In recent days, researchers have shown that agents of the Russian government have pushed the Poland story—an example of pure disinformation in its most egregious form—on the most visible social media platforms. And though the long-standing chemtrails controversy has been verifiably (and repeatedly) debunked, many social media users continue to believe it, making them particularly vulnerable to the false story about chemicals sprayed on an unwitting population. We know that these sorts of conspiracy theories do not necessarily recede with time. Instead, they are often so intelligibly and inflammatorily recounted that they continue to spread, affecting susceptible readers who might not question their veracity or the motivations of their propagators.

These stories aren’t harmless. Consider the foreign policy implications if large numbers of people in Poland (and other countries that sit squarely between the spheres of Western and Russian power) believed this conspiracy theory. Needless to say, scalable belief in the concocted account of a NATO plot to poison swaths of Eastern Europe is hugely beneficial to Russia, which for years has sought to taint the Western allegiance’s image and thereby undermine its mission.

The purveyors of disinformation have clearly determined that large-scale social media platforms offer a tremendous opportunity to move people to believe their messaging. Key to their tremendous ongoing success is their use of the audience segmentation tools developed by the leading internet advertising platforms. Using these technologies, disinformation operators can target demographic groups that are homogenous across certain set of characteristics—for instance, groups of strongly liberal marginalized teenagers who live in large American cities and who take an interest in reading about the events that took place last year in Charlottesville, Virginia—with great precision and accuracy.

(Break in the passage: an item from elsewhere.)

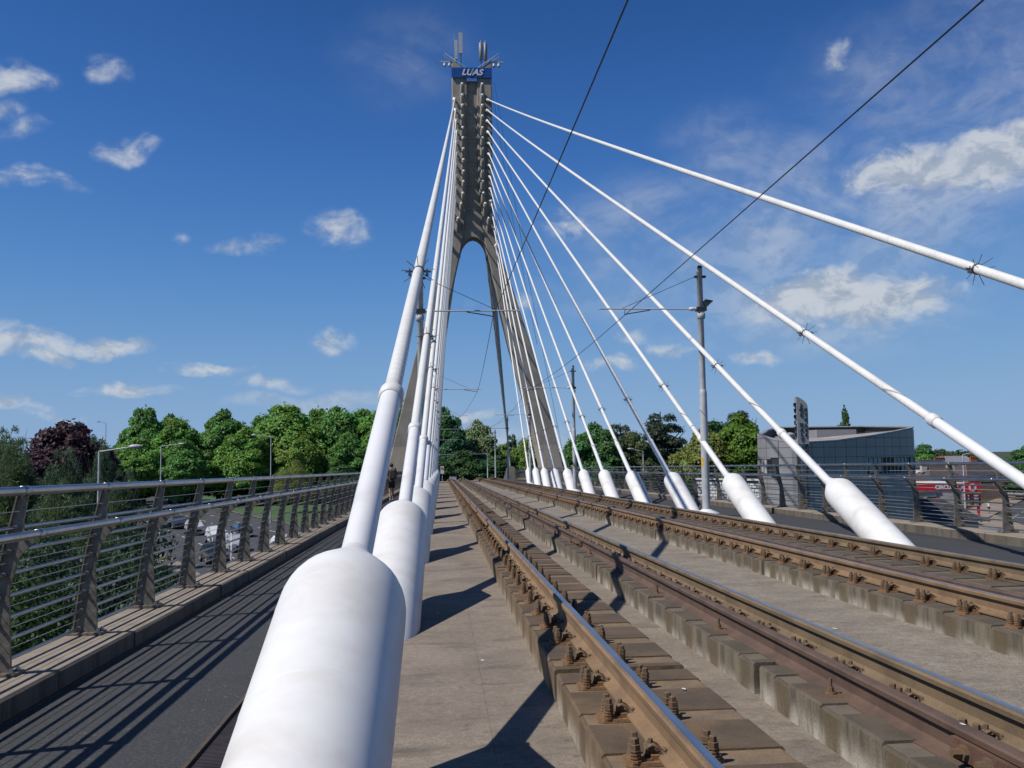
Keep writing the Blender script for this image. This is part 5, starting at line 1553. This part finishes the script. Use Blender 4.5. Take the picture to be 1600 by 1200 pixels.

As my co-author, Ben Scott, and I describe in a recent report on the ways that disinformation operators leverage web technologies, herein lies the fundamental flaw in the market logic underlying the largest internet platforms. (Disclosure: Scott and I are affiliated with New America; New America is a partner with Slate and Arizona State University in Future Tense.) The digital advertising ecosystem has, over the past 15 years, solidly established itself as the de facto economic backbone of the commercial internet. It implicitly aligns the interests of leading internet platforms that own and operate the world’s largest advertising markets with those of advertising clients themselves, whether they are consumer-facing retail companies trying to sell shoes or foreign actors with nefarious intent. That makes tackling the disinformation problem all the more difficult.

To date, the public knows little about what, exactly, the big tech companies are doing to identify and work against the efforts of propagandists. The industry has proposed measures promoting greater transparency, and that is fair and well. Requiring that ads disclose who paid for them could help researchers and journalists, particularly if the advertisers have political motives for their ad campaigns. But I fear that transparency will do very little to limit the effects of disinformation operations.

A more thorough solution must begin with the segregation of the interests of the disinformation agent and the internet platform. In the short term, internet companies might decide to limit the activities in which known disinformation agents can engage on their platforms. On Wednesday, for instance, Twitter announced a change to how embedded tweets display on other websites; April Glaser writes on Slate that this may help fight the bot problem by representing the relative popularity of shared content more accurately.

Further down the line, the industry might begin to try solving this problem at scale by developing advanced algorithmic technologies such as artificial intelligence that is able to detect and flag or proactively act against suspected attempts to promulgate disinformation. For example, Facebook, a company that I have worked for, has already begun taking steps to automatically detect and remove fake accounts and interactions from the platform and says it deleted tens of thousands of fake accounts in Germany before the country’s 2017 federal elections.

Such near-term efforts around transparency and the automated detection of policy-violating content will help. But these types of solutions will likely do little to limit the threat presented by nefarious disinformation operators who closely monitor these changes and constantly devise strategies to work around them. The industry must act upon this and work with government and civil society to counter and eradicate the deep-rooted societal harms wrought through long-term behavioral data collection, digital advertising audience segmentation, and targeted dissemination of sponsored and organic content. Accordingly, regulators around the world are already vociferous about the dangers that they believe leading internet platforms pose to society. They rightly point to the fact that we need comprehensive privacy and competition policy reforms to limit the impact of disinformation and other broad concerns surfaced by the leading internet platforms in recent years. What exactly should these reforms look like? I wish I knew, but for now I don’t. These are thorny problems. But acknowledging the fundamental alignment between the goals of the platforms and the disinformation purveyors is the right place to start this inquiry. If we pretend that the digital advertising industry’s business model has nothing to do with the ease with which bad actors can plant false stories, then we are missing something critical.

We have entered a new age defined by the digital technologies we have come to adore. Where the television and telephone once dominated, over-the-top video and social media now pervade.  But with these changes come a new set of challenges to keep our society safe and equitable. That means prioritizing our democracy over the market.